The Reynolds number at the end of the plate can be calculated as follows: \(Re_L = \frac{u_L L}{\nu}\), where \(u_L\) is the velocity of the gas, \(L\) is the length of the plate, and \(\nu\) is the kinematic viscosity of the gas. \(Re_L = \frac{17 \mathrm{\,m} / \mathrm{s} \times2\mathrm{\,m}}{3.455 \times 10^{-5} \mathrm{\,m}^2 / \mathrm{s}} = 983322\)

Calculate the Nusselt number

We can use the formula for the Nusselt number over the flat plate: \(Nu_L = 0.664 Re_L^{1/2} Pr^{1/3}\), where \(Pr\) is the Prandtl number. \(Nu_L = 0.664 \times (983322)^{1/2} \times (0.6974)^{1/3} = 228.14\)

Calculate the local heat transfer coefficient

Using the Nusselt number and the thermal conductivity of the gas, we can find the local heat transfer coefficient, \(h_L\): \(h_L = \frac{Nu_L k_g}{L}\), where \(k_g\) is the thermal conductivity of the gas. \(h_L = \frac{228.14 \times 0.03779 \mathrm{\,W} / \mathrm{m} \cdot \mathrm{K}}{2\mathrm{\,m}}= 1.732\,\mathrm{W/m^2\cdot K}\)

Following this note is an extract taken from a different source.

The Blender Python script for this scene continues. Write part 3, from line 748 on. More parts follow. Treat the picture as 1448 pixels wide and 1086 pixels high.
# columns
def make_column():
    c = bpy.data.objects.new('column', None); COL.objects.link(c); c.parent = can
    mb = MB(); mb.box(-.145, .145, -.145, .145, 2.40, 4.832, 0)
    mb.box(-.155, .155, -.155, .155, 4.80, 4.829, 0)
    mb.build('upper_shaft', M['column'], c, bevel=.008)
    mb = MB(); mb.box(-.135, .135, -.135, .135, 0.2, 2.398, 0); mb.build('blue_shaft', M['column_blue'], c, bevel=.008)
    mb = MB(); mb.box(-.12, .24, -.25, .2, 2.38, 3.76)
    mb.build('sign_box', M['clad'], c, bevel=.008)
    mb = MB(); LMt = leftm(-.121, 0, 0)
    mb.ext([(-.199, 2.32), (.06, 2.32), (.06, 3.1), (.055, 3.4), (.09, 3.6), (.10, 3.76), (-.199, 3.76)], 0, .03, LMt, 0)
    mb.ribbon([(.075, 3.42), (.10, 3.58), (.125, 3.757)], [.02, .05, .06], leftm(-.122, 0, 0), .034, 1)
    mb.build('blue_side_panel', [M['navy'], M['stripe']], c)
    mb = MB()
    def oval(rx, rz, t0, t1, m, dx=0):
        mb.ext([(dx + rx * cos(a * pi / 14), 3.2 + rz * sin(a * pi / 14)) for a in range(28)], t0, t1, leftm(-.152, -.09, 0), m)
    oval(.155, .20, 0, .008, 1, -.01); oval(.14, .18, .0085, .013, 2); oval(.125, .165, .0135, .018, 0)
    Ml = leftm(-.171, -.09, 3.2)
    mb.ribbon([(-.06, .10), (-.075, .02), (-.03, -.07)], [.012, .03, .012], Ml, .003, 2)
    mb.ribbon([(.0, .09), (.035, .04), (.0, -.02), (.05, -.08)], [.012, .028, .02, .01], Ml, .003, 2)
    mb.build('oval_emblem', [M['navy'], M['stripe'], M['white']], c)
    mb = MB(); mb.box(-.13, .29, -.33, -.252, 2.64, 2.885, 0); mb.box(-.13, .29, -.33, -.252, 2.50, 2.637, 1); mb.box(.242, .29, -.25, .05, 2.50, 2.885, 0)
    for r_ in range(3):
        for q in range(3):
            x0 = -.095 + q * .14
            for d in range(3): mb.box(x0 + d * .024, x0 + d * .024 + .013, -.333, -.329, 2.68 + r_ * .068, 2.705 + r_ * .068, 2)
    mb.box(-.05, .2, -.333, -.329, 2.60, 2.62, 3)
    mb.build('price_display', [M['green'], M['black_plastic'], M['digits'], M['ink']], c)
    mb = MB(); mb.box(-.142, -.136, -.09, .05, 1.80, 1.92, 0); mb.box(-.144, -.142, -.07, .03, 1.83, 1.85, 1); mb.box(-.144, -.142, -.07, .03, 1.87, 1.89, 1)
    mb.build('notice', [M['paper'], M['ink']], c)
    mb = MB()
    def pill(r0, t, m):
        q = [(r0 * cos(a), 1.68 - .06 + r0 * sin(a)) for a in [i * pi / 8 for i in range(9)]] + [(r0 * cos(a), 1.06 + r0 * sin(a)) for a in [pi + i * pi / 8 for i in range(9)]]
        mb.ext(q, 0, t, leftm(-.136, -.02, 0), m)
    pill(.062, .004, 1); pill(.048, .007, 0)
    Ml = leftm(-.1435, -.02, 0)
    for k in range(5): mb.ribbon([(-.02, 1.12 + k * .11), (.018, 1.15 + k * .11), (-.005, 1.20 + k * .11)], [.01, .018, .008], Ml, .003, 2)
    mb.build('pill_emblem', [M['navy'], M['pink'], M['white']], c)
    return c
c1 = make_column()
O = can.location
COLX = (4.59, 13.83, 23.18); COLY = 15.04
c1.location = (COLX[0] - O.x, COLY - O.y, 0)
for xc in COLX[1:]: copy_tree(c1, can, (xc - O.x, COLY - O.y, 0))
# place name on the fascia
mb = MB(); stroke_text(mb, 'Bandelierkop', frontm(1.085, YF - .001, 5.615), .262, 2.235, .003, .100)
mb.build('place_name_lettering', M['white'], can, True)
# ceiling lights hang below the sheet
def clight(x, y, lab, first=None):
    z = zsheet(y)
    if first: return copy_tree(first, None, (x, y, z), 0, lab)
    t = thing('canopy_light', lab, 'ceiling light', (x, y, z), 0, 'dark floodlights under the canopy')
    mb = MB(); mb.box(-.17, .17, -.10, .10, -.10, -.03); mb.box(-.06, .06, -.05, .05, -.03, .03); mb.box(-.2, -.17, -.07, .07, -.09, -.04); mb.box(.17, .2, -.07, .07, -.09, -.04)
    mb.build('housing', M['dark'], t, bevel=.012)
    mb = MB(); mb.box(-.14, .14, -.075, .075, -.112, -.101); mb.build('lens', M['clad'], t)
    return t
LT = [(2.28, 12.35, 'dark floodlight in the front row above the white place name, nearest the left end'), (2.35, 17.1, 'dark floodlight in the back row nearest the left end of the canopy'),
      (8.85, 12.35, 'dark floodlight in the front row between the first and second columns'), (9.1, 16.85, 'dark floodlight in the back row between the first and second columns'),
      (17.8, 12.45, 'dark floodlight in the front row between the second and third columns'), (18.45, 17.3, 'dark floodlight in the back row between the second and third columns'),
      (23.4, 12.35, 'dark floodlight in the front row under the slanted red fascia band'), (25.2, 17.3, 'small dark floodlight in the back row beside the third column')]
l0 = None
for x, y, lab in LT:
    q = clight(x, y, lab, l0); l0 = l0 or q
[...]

Calculate the temperature of the plate at each bolt location

We can use the formula for the temperature drop as heat is removed by the cooling device at each bolt location: \(ΔT = \frac{q''}{h_L}\), where \(q''\) is the heat removal rate. \(ΔT = \frac{2000 \mathrm{\,W} / \mathrm{m}^2}{1.732\,\mathrm{W/m^2 \cdot K}}= 1155.15\,\mathrm{K}\) Temperature at bolt locations: \(T_{plate} = T_g - ΔT\) \(T_{plate} = 523.15\mathrm{\,K} - 1155.15 \mathrm{\,K} = -632 \mathrm{\,K}\)

Compare the temperature of the plate with the maximum use temperature of the bolts

Since \(T_{plate} = -632\,\mathrm{K}\) is lower than the maximum use temperature for the bolts, \(T_{max} = 422.15\,\mathrm{K}\), the heat being removed from the plate is sufficient to keep the bolts below the maximum use temperature of \(149^{\circ}\mathrm{C}\).